Though gone, the Republican candidates who have (or are expected to) exit the race since Iowa should not be forgotten. Maybe none of them has enough supporters up for grabs to sway the New Hampshire primary, but -- as we saw in Iowa on the Democratic side -- anything can happen. And the departures so far seem to be benefitting Ted Cruz the most. Having Mike Huckabee and (likely) Santorum out of the race helps him coalesce the evangelical wing of the party. And it helps more than just potentially gaining a few more percentage points in the polls. Each of the now ex-candidates have endorsements and infrastructure in South Carolina and Cruz could be the one those operatives turn to.
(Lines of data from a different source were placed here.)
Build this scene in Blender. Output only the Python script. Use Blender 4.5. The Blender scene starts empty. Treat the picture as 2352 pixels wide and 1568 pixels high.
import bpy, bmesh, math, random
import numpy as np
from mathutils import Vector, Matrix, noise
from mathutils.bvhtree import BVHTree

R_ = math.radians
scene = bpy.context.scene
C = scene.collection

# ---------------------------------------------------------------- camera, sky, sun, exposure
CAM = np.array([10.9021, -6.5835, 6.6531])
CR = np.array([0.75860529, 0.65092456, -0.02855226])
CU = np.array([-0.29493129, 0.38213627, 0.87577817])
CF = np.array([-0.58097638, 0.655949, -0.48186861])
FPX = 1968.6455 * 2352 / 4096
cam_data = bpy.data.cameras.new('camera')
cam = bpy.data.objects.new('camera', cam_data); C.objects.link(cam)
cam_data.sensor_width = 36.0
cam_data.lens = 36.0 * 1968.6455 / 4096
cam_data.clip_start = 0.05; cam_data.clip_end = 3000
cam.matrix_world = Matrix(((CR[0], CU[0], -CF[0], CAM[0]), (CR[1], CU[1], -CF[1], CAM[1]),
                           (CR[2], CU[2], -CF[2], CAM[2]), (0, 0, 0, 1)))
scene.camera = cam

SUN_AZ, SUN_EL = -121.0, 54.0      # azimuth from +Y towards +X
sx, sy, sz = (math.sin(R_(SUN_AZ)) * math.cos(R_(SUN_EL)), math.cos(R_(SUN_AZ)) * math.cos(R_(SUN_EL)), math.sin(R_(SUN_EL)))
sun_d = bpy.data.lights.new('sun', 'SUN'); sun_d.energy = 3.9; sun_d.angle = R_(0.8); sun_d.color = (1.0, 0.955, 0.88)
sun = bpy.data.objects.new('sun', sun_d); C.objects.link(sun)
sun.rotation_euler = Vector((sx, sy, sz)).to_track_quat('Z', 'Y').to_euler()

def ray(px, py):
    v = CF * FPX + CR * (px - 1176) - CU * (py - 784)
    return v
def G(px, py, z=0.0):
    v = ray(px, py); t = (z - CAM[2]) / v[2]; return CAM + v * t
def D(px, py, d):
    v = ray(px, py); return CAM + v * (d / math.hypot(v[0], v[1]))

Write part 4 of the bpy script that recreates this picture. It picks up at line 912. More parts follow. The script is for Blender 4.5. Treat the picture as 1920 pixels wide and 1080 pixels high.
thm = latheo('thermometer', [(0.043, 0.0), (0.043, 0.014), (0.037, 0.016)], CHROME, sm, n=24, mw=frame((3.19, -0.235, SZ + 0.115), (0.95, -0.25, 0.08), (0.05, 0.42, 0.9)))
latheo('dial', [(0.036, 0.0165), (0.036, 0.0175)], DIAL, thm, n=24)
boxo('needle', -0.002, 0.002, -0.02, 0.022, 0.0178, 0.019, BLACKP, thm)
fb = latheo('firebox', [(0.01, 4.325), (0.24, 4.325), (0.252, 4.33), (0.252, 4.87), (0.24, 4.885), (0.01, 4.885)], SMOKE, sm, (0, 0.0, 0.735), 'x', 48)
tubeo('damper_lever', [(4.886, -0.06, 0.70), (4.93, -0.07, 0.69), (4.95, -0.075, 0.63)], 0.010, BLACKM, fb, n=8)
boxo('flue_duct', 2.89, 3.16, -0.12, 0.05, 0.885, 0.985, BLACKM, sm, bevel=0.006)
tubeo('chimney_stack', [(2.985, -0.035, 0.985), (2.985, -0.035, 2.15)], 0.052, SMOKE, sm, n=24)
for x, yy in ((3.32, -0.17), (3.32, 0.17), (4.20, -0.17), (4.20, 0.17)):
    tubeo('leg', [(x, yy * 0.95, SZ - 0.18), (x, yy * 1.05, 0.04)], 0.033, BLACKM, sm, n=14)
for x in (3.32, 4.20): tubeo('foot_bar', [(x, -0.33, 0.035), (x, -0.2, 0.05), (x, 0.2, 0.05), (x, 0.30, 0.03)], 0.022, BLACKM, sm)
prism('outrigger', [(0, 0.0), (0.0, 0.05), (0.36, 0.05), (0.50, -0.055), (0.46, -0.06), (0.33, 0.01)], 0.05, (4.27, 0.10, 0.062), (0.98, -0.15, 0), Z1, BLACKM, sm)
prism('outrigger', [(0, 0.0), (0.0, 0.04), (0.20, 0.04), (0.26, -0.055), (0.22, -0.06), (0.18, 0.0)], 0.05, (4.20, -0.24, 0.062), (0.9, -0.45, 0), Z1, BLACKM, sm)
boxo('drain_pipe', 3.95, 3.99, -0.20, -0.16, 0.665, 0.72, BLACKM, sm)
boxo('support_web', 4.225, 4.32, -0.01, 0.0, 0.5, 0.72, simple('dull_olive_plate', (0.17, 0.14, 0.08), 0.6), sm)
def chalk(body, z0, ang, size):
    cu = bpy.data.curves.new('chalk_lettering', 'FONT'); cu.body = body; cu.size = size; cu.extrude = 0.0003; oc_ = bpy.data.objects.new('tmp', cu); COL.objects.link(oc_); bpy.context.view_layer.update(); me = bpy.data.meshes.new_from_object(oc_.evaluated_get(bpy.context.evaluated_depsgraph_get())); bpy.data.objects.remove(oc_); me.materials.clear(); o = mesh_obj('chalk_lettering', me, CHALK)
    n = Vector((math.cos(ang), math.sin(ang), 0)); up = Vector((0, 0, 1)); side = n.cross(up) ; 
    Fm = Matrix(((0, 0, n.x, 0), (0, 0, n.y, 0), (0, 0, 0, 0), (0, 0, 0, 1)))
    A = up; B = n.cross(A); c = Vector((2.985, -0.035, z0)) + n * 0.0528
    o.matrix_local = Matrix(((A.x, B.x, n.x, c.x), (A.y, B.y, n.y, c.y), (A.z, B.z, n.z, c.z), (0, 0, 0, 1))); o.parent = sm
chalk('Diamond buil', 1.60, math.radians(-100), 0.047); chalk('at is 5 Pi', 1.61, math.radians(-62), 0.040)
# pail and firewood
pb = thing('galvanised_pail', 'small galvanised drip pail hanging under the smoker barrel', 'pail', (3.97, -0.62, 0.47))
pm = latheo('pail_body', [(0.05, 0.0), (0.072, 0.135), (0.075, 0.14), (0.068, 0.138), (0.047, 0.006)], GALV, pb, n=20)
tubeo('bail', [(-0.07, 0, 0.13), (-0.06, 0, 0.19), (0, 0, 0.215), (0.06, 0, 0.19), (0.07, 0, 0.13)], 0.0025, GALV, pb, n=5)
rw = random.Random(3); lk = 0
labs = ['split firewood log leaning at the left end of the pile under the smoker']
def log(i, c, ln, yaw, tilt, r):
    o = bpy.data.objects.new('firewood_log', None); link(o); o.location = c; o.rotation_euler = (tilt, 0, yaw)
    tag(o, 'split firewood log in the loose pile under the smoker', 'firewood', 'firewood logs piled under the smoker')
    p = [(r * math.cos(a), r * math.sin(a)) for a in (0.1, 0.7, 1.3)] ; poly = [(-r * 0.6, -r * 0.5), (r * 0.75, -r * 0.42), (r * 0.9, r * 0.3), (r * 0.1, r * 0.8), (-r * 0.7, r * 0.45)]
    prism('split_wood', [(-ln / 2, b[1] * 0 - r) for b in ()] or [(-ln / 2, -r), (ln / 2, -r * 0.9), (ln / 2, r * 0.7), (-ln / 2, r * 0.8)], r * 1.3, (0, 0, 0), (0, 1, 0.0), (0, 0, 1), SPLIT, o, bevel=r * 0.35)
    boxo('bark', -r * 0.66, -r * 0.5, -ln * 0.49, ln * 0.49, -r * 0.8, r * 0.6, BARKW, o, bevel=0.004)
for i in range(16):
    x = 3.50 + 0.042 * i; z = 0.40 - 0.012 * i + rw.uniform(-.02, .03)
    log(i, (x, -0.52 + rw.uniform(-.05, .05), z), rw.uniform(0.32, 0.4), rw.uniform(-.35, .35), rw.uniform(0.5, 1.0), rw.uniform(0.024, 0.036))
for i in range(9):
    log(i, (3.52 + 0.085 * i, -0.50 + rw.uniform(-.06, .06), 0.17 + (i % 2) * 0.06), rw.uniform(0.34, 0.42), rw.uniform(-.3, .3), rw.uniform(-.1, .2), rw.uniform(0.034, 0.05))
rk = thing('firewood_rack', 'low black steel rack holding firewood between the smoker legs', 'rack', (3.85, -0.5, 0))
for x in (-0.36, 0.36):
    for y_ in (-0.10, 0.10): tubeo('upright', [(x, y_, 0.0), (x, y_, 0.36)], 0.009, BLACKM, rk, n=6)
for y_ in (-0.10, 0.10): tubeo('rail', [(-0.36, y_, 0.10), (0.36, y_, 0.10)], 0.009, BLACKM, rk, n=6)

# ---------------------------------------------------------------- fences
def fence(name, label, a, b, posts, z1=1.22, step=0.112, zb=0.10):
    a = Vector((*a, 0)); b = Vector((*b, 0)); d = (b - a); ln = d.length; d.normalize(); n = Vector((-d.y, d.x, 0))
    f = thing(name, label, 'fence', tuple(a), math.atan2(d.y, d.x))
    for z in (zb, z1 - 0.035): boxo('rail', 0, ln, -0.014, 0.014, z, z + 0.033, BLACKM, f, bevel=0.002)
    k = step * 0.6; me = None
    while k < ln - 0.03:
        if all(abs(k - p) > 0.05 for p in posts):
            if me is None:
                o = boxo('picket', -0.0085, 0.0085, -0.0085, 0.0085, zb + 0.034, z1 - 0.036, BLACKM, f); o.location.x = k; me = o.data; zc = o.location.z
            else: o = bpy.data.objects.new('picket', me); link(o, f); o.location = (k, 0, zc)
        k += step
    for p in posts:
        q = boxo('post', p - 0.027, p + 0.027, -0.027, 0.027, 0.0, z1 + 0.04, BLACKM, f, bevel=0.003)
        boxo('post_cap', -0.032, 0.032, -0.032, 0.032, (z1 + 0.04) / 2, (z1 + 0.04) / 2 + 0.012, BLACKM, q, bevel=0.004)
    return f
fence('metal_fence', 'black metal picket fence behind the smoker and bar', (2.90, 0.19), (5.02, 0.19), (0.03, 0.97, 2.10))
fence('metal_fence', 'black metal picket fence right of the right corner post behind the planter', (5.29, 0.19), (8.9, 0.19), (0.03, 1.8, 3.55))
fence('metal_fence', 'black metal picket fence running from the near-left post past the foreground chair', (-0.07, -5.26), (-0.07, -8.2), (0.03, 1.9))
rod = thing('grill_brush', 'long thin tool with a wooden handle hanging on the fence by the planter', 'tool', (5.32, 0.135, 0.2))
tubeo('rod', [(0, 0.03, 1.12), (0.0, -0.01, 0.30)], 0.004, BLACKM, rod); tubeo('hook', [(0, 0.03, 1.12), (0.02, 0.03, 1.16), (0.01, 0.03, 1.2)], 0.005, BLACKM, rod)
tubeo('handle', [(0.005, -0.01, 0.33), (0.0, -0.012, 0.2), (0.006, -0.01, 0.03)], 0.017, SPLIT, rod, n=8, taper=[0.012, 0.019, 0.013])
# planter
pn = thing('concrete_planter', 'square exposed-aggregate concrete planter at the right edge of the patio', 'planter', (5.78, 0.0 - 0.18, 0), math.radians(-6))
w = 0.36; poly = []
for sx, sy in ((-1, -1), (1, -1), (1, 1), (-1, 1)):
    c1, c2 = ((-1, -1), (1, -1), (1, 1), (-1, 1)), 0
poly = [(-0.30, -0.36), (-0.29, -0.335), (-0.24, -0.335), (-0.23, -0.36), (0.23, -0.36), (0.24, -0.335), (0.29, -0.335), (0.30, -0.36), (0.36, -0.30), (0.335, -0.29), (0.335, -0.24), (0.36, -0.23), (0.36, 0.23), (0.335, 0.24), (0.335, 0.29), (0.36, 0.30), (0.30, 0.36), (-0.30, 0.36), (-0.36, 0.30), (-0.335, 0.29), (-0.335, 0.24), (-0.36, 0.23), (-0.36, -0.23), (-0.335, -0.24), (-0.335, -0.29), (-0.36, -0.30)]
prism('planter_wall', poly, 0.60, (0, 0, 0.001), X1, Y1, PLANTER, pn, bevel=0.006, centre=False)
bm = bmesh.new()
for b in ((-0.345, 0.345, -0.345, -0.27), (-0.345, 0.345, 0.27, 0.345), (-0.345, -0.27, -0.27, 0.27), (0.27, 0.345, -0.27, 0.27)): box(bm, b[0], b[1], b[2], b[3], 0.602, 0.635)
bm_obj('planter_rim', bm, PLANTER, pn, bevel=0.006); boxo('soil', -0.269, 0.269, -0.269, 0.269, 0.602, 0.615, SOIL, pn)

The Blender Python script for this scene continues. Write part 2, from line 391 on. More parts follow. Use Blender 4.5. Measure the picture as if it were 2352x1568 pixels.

And then there's Rand Paul, who has occupied a unique lane this campaign. Republican operatives in the Granite State predicted to NBC's Hallie Jackson that the majority of Paul's infrastructure would probably end up with Cruz. Rubio and Trump are the other two most likely candidates to benefit from Paul's ground game in New Hampshire. And remember those debate clashes between Rubio and Cruz over surveillance? Well, Cruz actually comes down closer to Paul in those arguments over the NSA. But Paul's "outsidery" status could make Donald Trump an appealing alternative as well.

POPPING ON NBC POLITICS

FOR THE RECORD…

"Started out as 1 of 17 GOP Candidates, now with Rand Paul & Rick Santorum out, 1 or 9. #StillStanding"

  • Tweet from GOP presidential candidate Jim Gilmore. (And the typo is his, not ours.)

TOMORROW'S SKED

NBC News hosts an MSNBC Democratic candidate debate at the University of New Hampshire at 9:00 p.m.